La conclusion d’un contrat stratégique entre la République tchèque et la société sud-coréenne Korea Hydro & Nuclear Power (KHNP) pour la construction de deux nouveaux réacteurs nucléaires à Dukovany a été suspendue à la suite d’une décision du tribunal régional de Brno. Cette mesure conservatoire intervient après une action intentée par Électricité de France (EDF), évincée lors du processus de sélection.
Le groupe français avait déjà saisi l’Autorité de la concurrence, sans succès, avant de porter l’affaire en justice afin d’obtenir un réexamen du processus de sélection. Le tribunal a justifié l’interdiction temporaire de signature par la nécessité de préserver les chances d’EDF de participer à un éventuel nouvel appel d’offres en cas de décision judiciaire favorable. Le Premier ministre tchèque Petr Fiala a reconnu sur le réseau X la décision du tribunal, en réaffirmant sa confiance dans la régularité de la procédure menée par l’État.
EDF conteste la transparence du processus d’attribution
Dans une déclaration transmise à AFP le 6 mai, EDF a salué la décision de justice qui, selon le groupe, « fournit le temps nécessaire pour évaluer de manière approfondie toute violation potentielle de ses droits ». L’entreprise publique française a également confirmé sa volonté de poursuivre ses démarches juridiques, sans divulguer les détails chiffrés de son offre initiale.
La société Korea Hydro & Nuclear Power avait été sélectionnée à l’été 2024 pour construire deux unités supplémentaires sur le site de Dukovany, avec un coût estimé à 200 milliards de couronnes tchèques (environ $8.61bn) par unité. Le chantier devait débuter en 2029, avec une mise en service prévue pour 2036.

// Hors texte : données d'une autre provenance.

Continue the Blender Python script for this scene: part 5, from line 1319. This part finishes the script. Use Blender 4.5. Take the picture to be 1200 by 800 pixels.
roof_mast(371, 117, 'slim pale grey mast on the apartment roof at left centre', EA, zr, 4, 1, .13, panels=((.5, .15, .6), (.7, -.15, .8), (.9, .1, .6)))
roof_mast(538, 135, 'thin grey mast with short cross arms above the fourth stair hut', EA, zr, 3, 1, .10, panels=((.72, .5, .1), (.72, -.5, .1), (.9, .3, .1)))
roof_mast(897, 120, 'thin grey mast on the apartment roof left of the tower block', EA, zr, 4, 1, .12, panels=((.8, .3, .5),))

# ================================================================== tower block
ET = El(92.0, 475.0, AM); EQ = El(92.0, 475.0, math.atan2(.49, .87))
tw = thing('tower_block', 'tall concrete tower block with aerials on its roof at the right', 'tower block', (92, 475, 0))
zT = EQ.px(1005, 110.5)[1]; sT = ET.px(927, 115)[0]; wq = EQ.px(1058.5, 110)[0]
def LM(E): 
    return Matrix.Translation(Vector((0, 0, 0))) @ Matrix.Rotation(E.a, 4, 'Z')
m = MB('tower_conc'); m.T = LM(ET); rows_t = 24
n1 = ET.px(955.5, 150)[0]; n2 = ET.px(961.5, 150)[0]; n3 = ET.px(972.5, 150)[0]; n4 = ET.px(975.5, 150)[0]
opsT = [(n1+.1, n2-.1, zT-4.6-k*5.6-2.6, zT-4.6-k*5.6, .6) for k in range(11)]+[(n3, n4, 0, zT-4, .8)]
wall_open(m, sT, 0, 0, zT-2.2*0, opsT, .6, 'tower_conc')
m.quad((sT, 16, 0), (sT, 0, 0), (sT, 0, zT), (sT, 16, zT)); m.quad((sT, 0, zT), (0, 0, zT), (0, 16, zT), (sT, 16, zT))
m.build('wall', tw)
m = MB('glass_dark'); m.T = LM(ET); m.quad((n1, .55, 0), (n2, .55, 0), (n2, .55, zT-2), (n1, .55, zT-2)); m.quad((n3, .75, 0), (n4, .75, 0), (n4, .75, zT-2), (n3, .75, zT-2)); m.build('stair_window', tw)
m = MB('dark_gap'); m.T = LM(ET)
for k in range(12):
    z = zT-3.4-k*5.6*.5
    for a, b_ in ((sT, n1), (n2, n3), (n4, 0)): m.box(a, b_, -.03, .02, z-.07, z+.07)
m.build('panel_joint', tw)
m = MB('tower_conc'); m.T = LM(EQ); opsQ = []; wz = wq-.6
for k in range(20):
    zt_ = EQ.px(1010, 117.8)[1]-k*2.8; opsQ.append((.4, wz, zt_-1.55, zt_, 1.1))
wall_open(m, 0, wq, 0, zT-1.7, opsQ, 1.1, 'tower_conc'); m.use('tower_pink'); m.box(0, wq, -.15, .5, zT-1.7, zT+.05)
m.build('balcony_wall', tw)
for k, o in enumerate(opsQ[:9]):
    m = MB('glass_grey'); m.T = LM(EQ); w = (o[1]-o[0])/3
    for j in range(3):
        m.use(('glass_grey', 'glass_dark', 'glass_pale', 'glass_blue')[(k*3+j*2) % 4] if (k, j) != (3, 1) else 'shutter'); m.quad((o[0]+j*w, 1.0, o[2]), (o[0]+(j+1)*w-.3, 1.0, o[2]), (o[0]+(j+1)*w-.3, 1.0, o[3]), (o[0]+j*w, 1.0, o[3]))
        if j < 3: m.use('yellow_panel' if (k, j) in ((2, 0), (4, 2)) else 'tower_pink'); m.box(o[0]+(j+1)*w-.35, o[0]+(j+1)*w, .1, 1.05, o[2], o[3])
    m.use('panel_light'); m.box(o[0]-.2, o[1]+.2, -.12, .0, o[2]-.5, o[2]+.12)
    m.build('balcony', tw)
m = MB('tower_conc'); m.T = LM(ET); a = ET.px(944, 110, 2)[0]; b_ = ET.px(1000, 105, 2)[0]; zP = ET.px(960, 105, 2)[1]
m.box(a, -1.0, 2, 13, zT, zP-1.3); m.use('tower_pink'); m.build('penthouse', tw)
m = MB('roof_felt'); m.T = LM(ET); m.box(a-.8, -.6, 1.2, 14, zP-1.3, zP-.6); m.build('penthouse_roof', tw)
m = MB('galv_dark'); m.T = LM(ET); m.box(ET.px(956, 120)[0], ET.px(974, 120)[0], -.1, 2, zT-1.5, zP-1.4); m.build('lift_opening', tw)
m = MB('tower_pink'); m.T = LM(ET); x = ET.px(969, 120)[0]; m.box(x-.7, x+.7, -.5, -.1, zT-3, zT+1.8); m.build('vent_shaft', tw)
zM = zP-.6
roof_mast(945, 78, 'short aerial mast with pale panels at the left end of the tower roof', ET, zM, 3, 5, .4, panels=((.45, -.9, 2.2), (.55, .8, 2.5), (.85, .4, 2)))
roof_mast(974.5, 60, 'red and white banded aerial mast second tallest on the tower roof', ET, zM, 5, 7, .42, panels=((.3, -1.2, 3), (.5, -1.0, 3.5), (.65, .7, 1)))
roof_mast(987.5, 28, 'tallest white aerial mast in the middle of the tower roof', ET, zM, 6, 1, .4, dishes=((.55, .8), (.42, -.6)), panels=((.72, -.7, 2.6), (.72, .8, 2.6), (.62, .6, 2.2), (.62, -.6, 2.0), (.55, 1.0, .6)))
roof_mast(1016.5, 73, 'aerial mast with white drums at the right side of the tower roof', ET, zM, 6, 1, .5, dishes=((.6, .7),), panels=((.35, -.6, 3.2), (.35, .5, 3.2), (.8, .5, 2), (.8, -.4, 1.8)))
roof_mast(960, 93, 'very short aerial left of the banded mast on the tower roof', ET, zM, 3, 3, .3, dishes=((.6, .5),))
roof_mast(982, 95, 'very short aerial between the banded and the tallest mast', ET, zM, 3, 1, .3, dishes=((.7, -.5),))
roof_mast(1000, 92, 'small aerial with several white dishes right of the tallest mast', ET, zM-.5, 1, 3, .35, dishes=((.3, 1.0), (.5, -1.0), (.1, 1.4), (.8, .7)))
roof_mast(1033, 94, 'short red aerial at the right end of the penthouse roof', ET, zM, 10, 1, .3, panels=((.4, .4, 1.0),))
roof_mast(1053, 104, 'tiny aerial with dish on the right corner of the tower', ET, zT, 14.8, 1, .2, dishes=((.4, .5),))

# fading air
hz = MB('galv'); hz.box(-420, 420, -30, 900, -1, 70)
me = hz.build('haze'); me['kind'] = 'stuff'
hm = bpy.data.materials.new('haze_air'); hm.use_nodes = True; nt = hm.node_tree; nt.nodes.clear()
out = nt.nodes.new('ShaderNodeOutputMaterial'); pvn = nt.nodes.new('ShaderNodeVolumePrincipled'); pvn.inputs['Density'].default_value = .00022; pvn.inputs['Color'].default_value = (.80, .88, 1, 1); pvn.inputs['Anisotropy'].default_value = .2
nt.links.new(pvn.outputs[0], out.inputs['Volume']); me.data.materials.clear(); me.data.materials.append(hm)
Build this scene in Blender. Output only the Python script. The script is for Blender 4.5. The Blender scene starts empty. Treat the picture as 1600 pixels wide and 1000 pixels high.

Réactions des autres parties impliquées
Le groupe énergétique tchèque ČEZ, majoritairement contrôlé par l’État et opérateur des sites de Temelín et Dukovany, a défendu le choix de KHNP. L’entreprise a assuré que le processus d’appel d’offres s’était déroulé de manière « pleinement transparente à chacune des étapes », tout en appelant EDF à publier les éléments de sa candidature pour lever toute ambiguïté.
Outre EDF, la société américaine Westinghouse avait également contesté la sélection du fournisseur sud-coréen, l’accusant d’utiliser certaines de ses technologies sans autorisation. Ce recours a toutefois été abandonné après rejet par les autorités compétentes. EDF, de son côté, affirme avoir proposé une répartition plus favorable au tissu industriel local, promettant d’attribuer 60% des travaux à des entreprises tchèques.
Vers une reconfiguration du mix énergétique tchèque
La République tchèque produit actuellement environ 40% de son électricité grâce au nucléaire. Avec les deux nouvelles unités de Dukovany et le déploiement envisagé de petits réacteurs modulaires d’ici à 2050, cette part pourrait atteindre 50%. Ce changement stratégique intervient alors que le pays a fortement réduit sa dépendance au charbon et s’est affranchi des hydrocarbures russes depuis le début de la guerre en Ukraine.